From my experience with solid state, current was the primary determinant if the amp was up to the task, the more the better. From my tube amp experience, it is far, far less important. So I went from high current 350 wpc solid state to 70 wpc tube amplification and my system sounds so much better it is amazing. It is a high quality amp… I am sure there is a difference between 70 wpc with an inexpensive light weight tube amp and a good one.
I happened to be looking at the meters the other day and noticed they were peaking at 1.5 watts output. I realize analog meters are slow and will not capture the full extent of what is going on and perhaps the meters use a proxy parameter to measure watts… but still interesting. Seems there is some truth in the saying “it’s the first watt that is most important.”
I can switch my amp between 70 wpc and 140 wpc.

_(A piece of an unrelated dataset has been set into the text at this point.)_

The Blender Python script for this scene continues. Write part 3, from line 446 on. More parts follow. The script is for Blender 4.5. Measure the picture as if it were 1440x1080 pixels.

I noticed the same average power output in either mode but the peaks in sound would send the meters quickly far to the right (higher output) in 70 wpc mode… which makes sense. Even at deafening volume my tube amp does not run out of power. While my past experiences with 75 - 150 wpc solid state either never had good solidity or loss it when pressed to higher volumes (not necessarily ear splitting). The other thing I notice is that my amp sounds much more natural and musical without loss of dynamics in the 70 wpc triode mode vs the 140 wpc ultra linear mode.